ROANOKE TIMES

                         Roanoke Times
                 Copyright (c) 1995, Landmark Communications, Inc.

DATE: FRIDAY, November 17, 1995                   TAG: 9511170085
SECTION: NATIONAL/INTERNATIONAL                    PAGE: A-1   EDITION: METRO 
SOURCE: HILARY APPELMAN ASSOCIATED PRESS MACCABIM, Israel
DATELINE:                                 LENGTH: Medium


ANCIENT TOMBS FOUND IN ISRAEL

THE 2,000-YEAR-OLD graves may be the first archaeological evidence of the Maccabees.

A tractor leveling ground for a new highway broke open a 2,000-year-old burial cave believed used by the Maccabees, a tribe of Jewish warriors whose revolt is celebrated in the festival of Hanukkah.

Excited archaeologists showed off their dusty find Thursday - the first physical evidence of the Maccabees, known until now only from ancient Jewish writings.

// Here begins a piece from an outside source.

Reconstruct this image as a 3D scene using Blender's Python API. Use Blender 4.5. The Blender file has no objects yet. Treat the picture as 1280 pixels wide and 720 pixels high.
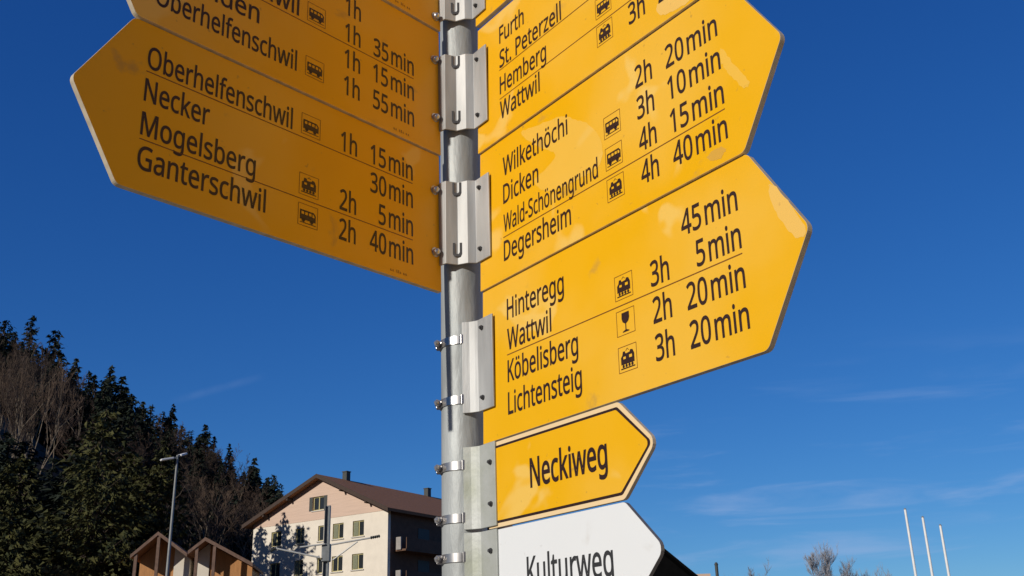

``This is the first time that archaeologists have evidence that there really was this family,'' said site director Shimon Riklin, as workers in hard hats cleared away sand that has covered the cave for nearly two millennia.

The cave was discovered Monday by workers building a highway 19 miles northwest of Jerusalem. It includes an entrance courtyard and three small burial chambers built of chalk blocks, in which archaeologists found 24 stone boxes, or ossuaries, containing the bones of the dead.

The ossuaries are inscribed in Hebrew with Jewish names, Riklin said. The inscription on one is missing several letters, but is believed to read ``Hasmonean,'' another name for the clan.

``This is the first time the word Hasmonean has been found on archaeological evidence,'' Riklin said. Coins and oil lamps also were found in the cave, helping to establish its age.

Riklin said the cave may contain the remains of three generations of Hasmoneans, perhaps even its most famous members, Judah Maccabee and his brothers.

The Maccabees lived in what is now central Israel. In the second century B.C., they rebelled against Syria's King Antiochus IV, who had stripped the Temple in Jerusalem and persecuted the Jews. Led by Judah, they conquered Jerusalem and reconsecrated the Temple in 165 B.C., a feat celebrated by the Jewish Hanukkah festival, which begins Dec. 17 this year.

The successful rebellion, which led to the establishment of an autonomous Jewish state, assured the continued existence of Judaism and brought about a revival of Jewish political and religious life.

The Maccabean era ended in 37 B.C., when the tribe was defeated by the Romans. Their exploits are chronicled in the Talmud, a collection of Jewish legal commentary, and in accounts by the first-century Jewish historian Flavius Josephus.

Riklin said the discovery of the burial cave also is significant because it pinpoints the location of the ancient city of Modi'im, where the Maccabean revolt broke out.

The find was initially kept secret so archaeologists could work without interference. The ossuaries were sent to a lab for examination, and bones found inside them were turned over to Israel's Burial Society, run by the ultra-Orthodox, for reburial.

But after the discovery was announced Thursday on Israeli radio stations, half a dozen ultra-Orthodox protesters came to the site and shouted ``You are stealing bones,'' at workers, who were guarded by police.

One man in the traditional black suit of the religious lay curled on the ground in front of the cave entrance, praying.

There have been frequent confrontations between archaeologists uncovering burial sites and ultra-Orthodox Jews, who believe it is forbidden to remove remains.